The hybridisation of Ag in the linear complex \[{\left[ {{\rm{Ag(N}}{{\rm{H}}_{\rm{3}}}{)_2}} \right]^ + }\] is:
A) \[ds{p^2}\]
B) \[sp\]
C) \[s{p^2}\]
D) \[s{p^3}\]

Answer 1

Hint: To find out the hybridization of the Ag atom in the given complex, first we have to calculate the oxidation state of the silver (Ag) atom. Then, we have to find its hybridization using the valence bond theory.

Complete Step by Step Answer:
Let’s first calculate the hybridization of silver atom of \[{\left[ {{\rm{Ag(N}}{{\rm{H}}_{\rm{3}}}{)_2}} \right]^ + }\]. We take x as the oxidation state of silver. As we know, the ammonia molecule has zero oxidation state. So, we can write,
\[x + 0 = 1\]
\[x = 1\]
So, the silver atom of the given complex has an oxidation state of +1.

We know that, the electronic configuration of a silver atom is as follows:
\[{\left[ {{\rm{Ar}}} \right]^{18}}4{s^2}3{d^{10}}4{p^6}5{s^1}4{d^{10}}\]
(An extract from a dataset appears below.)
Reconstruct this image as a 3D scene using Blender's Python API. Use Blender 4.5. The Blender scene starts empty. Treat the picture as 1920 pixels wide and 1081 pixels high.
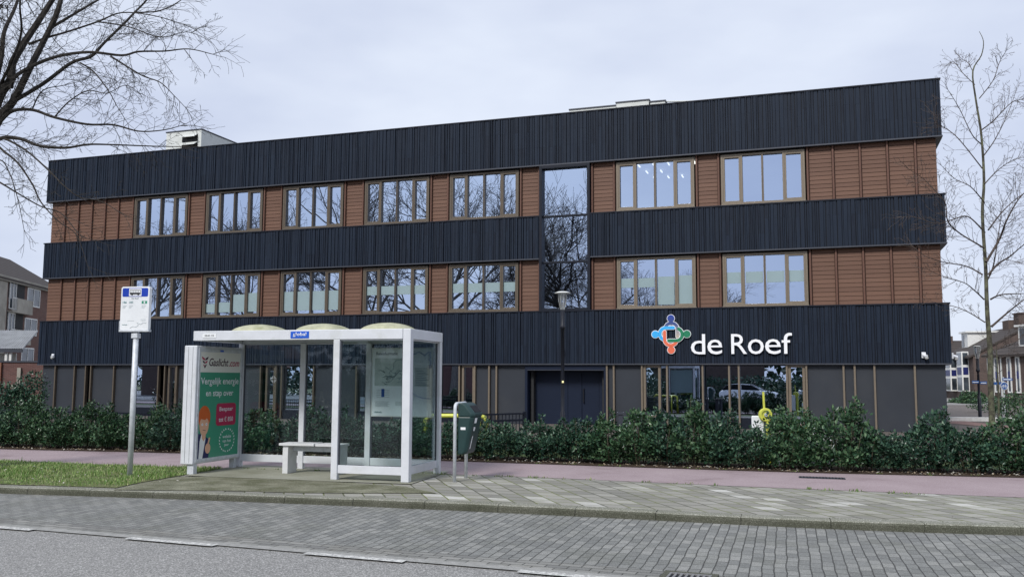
import bpy, bmesh, math, random
from mathutils import Vector, Matrix, noise
R=math.radians; PI=math.pi
C=bpy.context.scene.collection; SC=bpy.context.scene
# ------------------------------------------------------------------ camera
F_PX=1690.; CH=1.6; PITCH=0.0993; ROLL=0.0045
_f=Vector((0,math.cos(PITCH),math.sin(PITCH))); _u0=Vector((0,-math.sin(PITCH),math.cos(PITCH))); _r0=Vector((1,0,0))
_r=_r0*math.cos(ROLL)+_u0*math.sin(ROLL); _u=-_r0*math.sin(ROLL)+_u0*math.cos(ROLL)
cd=bpy.data.cameras.new('camera'); cam=bpy.data.objects.new('camera',cd); C.objects.link(cam)
cd.sensor_width=36; cd.lens=F_PX*36/1920; cd.clip_end=2000; cd.clip_start=.1
m=Matrix.Identity(4)
for i in range(3): m[i][0]=_r[i]; m[i][1]=_u[i]; m[i][2]=-_f[i]
m[2][3]=CH; cam.matrix_world=m; SC.camera=cam
# ------------------------------------------------------------------ sky, sun, exposure
SUN_EL=R(42); SUN_AZ=R(-150)     # azimuth of the sun measured from +Y towards +X (behind the camera, left)
w=bpy.data.worlds.new('World'); SC.world=w; w.use_nodes=True; nt=w.node_tree; nt.nodes.clear()
out=nt.nodes.new('ShaderNodeOutputWorld'); bg=nt.nodes.new('ShaderNodeBackground'); sky=nt.nodes.new('ShaderNodeTexSky')
sky.sky_type='NISHITA'; sky.sun_disc=False; sky.sun_elevation=SUN_EL; sky.sun_rotation=SUN_AZ
tc=nt.nodes.new('ShaderNodeTexCoord'); mp=nt.nodes.new('ShaderNodeMapping'); mp.inputs['Scale'].default_value=(1,1,2.6)
n1=nt.nodes.new('ShaderNodeTexNoise'); n1.inputs['Scale'].default_value=2.4; n1.inputs['Detail'].default_value=5; n1.inputs['Roughness'].default_value=.48
cr=nt.nodes.new('ShaderNodeValToRGB'); e=cr.color_ramp.elements
e[0].position=.34; e[0].color=(5.3,5.9,7.6,1); e[1].position=.66; e[1].color=(7.6,8.2,9.4,1)
mx=nt.nodes.new('ShaderNodeMix'); mx.data_type='RGBA'; mx.inputs[0].default_value=.93
nt.links.new(tc.outputs['Generated'],mp.inputs['Vector']); nt.links.new(mp.outputs[0],n1.inputs['Vector']); nt.links.new(n1.outputs['Fac'],cr.inputs[0])
nt.links.new(sky.outputs[0],mx.inputs[6]); nt.links.new(cr.outputs[0],mx.inputs[7]); nt.links.new(mx.outputs[2],bg.inputs[0]); nt.links.new(bg.outputs[0],out.inputs[0])
bg.inputs[1].default_value=.056
sl=bpy.data.lights.new('sun','SUN'); sl.energy=1.5; sl.angle=R(16); sl.color=(1,.97,.92)
so=bpy.data.objects.new('sun',sl); C.objects.link(so)
sd=Vector((math.sin(SUN_AZ)*math.cos(SUN_EL),math.cos(SUN_AZ)*math.cos(SUN_EL),math.sin(SUN_EL)))
so.rotation_euler=sd.to_track_quat('Z','Y').to_euler()
SC.view_settings.view_transform='Standard'; SC.view_settings.look='None'; SC.view_settings.exposure=.98; SC.view_settings.gamma=1
SC.render.engine='CYCLES'; SC.cycles.max_bounces=8; SC.cycles.transparent_max_bounces=16; SC.cycles.caustics_reflective=False; SC.cycles.caustics_refractive=False
# ------------------------------------------------------------------ measuring helpers: a photo point -> the place it shows
def ray(px,py): return _r*((px-960)/F_PX)-_u*((py-540.5)/F_PX)+_f
def G(px,py,z=0):
    r=ray(px,py); t=(z-CH)/r.z; return Vector((r.x*t,r.y*t,z))
def AT(px,py,Y):
    r=ray(px,py); t=Y/r.y; return Vector((r.x*t,Y,r.z*t+CH))
# ------------------------------------------------------------------ node materials
class NT:
    def __init__(s,name):
        s.m=bpy.data.materials.new(name); s.m.use_nodes=True; s.t=s.m.node_tree; s.b=s.t.nodes['Principled BSDF']; s.o=s.t.nodes['Material Output']
    def n(s,t,**k):
        d=s.t.nodes.new(t)
        for a,b in k.items(): setattr(d,a,b)
        return d
    def put(s,sock,v):
        if v is None: return
        if hasattr(v,'is_output') or isinstance(v,bpy.types.NodeSocket): s.t.links.new(v,sock)
        else:
            try: sock.default_value=v
            except Exception: sock.default_value=(*v,1)
    def math(s,op,a,b=None,c=None,clamp=False):
        d=s.n('ShaderNodeMath',operation=op); d.use_clamp=clamp
        s.put(d.inputs[0],a); s.put(d.inputs[1],b); s.put(d.inputs[2],c); return d.outputs[0]
    def noise(s,vec,scale,detail=3,rough=.5,out='Fac',dist=0):
        d=s.n('ShaderNodeTexNoise'); s.put(d.inputs['Vector'],vec); d.inputs['Scale'].default_value=scale; d.inputs['Detail'].default_value=detail
        d.inputs['Roughness'].default_value=rough; d.inputs['Distortion'].default_value=dist; return d.outputs[out]
    def ramp(s,f,stops):
        d=s.n('ShaderNodeValToRGB'); s.put(d.inputs[0],f); e=d.color_ramp.elements
        while len(e)<len(stops): e.new(.5)
        for q,(p,c) in zip(e,stops): q.position=p; q.color=(*c,1) if len(c)==3 else c
        return d.outputs[0]
    def mix(s,f,a,b,mode='MIX'):
        d=s.n('ShaderNodeMix',data_type='RGBA',blend_type=mode); s.put(d.inputs[0],f); s.put(d.inputs[6],a); s.put(d.inputs[7],b); return d.outputs[2]
    def rng(s,v,a,b,c=0.,d=1.):
        k=s.n('ShaderNodeMapRange'); s.put(k.inputs[0],v)
        for i,x in enumerate((a,b,c,d)): s.put(k.inputs[i+1],x)
        return k.outputs[0]
    def obj(s): return s.n('ShaderNodeTexCoord').outputs['Object']
    def pos(s): return s.n('ShaderNodeNewGeometry').outputs['Position']
    def island(s): return s.n('ShaderNodeNewGeometry').outputs['Random Per Island']
    def bump(s,h,st=.3,dist=.01):
        d=s.n('ShaderNodeBump'); d.inputs['Strength'].default_value=st; d.inputs['Distance'].default_value=dist; s.put(d.inputs['Height'],h); s.t.links.new(d.outputs[0],s.b.inputs['Normal'])
    def fin(s,col,rough=.6,spec=.4,metal=0):
        s.put(s.b.inputs['Base Color'],col); s.put(s.b.inputs['Roughness'],rough); s.put(s.b.inputs['Specular IOR Level'],spec); s.put(s.b.inputs['Metallic'],metal); return s.m
M={}
def plain(name,col,rough=.55,spec=.4,metal=0,var=.12,scale=9,dirt=None,dirtamt=0.,bump=0):
    t=NT(name); p=t.obj(); f=t.noise(p,scale,5,.6); c=t.ramp(f,[(.3,tuple(x*(1-var) for x in col)),(.72,tuple(min(1,x*(1+var)) for x in col))])
    if dirt:
        g=t.noise(p,scale*.35,6,.7); c=t.mix(t.rng(g,.5,.72,0,dirtamt),c,dirt)
    if bump: t.bump(t.noise(p,scale*8,3),bump,.004)
    M[name]=t.fin(c,rough,spec,metal); return M[name]
plain('navy_metal',(.006,.009,.018),.5,.25)
plain('bronze_frame',(.115,.092,.068),.4,.5,.25,.06)
plain('bronze_lit',(.19,.155,.115),.4,.5,.2,.06)  # paler copy of the frame bronze, with the right side's light in its colour
plain('grey_panel',(.032,.037,.047),.5,.3,0,.10,.8,(.055,.058,.06),.5)
plain('door_navy',(.006,.012,.030),.5,.25,0,.06)
plain('interior_dark',(.035,.036,.038),.8,.2)
plain('interior_pale',(.30,.33,.33),.8,.2)
plain('roof_felt',(.06,.06,.06),.9,.2)
plain('canopy_grey',(.30,.31,.32),.6,.3,0,.2,2)
plain('unit_white',(.62,.64,.62),.5,.4,0,.07,1.2,(.35,.35,.30),.5)
plain('white_paint',(.64,.66,.70),.38,.5,0,.06,4,(.42,.44,.38),.6)
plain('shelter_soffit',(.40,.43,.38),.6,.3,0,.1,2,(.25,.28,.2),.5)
plain('dome_plastic',(.42,.42,.29),.6,.3,0,.22,7,(.24,.25,.11),.95,.3)
plain('bench_concrete',(.62,.63,.64),.6,.3,0,.07,6,(.4,.42,.37),.4,.2)
plain('galvanised',(.60,.63,.67),.45,.5,.1,.15,14,(.3,.33,.35),.5)
plain('bin_green',(.012,.040,.040),.42,.5,0,.15,6,(.05,.08,.07),.3)
plain('black',(.008,.008,.010),.5,.4)
plain('lamp_black',(.008,.010,.018),.4,.5)
plain('lamp_white',(.75,.77,.8),.3,.5)
plain('decal_white',(.95,.96,.97),.4,.4,0,.02)
plain('label_white',(.8,.82,.84),.4,.4,0,.03)
plain('label_blue',(.015,.10,.55),.4,.4,0,.03)
plain('sign_blue',(.01,.05,.42),.4,.4,0,.03)
plain('yellow_green',(.58,.60,.09),.4,.5,0,.06)
plain('play_white',(.82,.84,.86),.4,.5,0,.03)
plain('pale_concrete',(.42,.42,.40),.8,.3,0,.15,6)
plain('stone_white',(.7,.7,.68),.7,.3)
plain('dark_blue_panel',(.012,.018,.11),.4,.5)
plain('conifer_dark',(.018,.038,.022),.7,.3,0,.4,8)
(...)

Now, the configuration of the \[{\rm{A}}{{\rm{g}}^{\rm{ + }}}\] ion is,
\[{\left[ {{\rm{Ar}}} \right]^{18}}4{s^2}3{d^{10}}4{p^6}4{d^{10}}5{s^0}\]
So, the orbital for the silver ion can be written as follows:

Image: Formation of the complex \[{\left[ {{\rm{Ag(N}}{{\rm{H}}_{\rm{3}}}{)_2}} \right]^ + }\]
As the 4d orbitals are fully paired, the molecule of ammonia occupies the sp orbitals. Therefore, the hybridization of the given compound is \[sp\] .
Hence, option B is right.

Note: According to the valence bond theory, under the influence of a ligand, the metal ion or atom can utilise (-1)d, ns, np or ns, np and nd orbitals for the process of hybridization to give a set of orbitals of specific geometry such tetrahedral, octahedral, square planar etc. The overlapping of these hybrid orbitals with the ligand orbitals donates pairs of electrons for the formation of bonds. The VBT can predict the geometry of a complex considering the magnetic behaviour of the complex.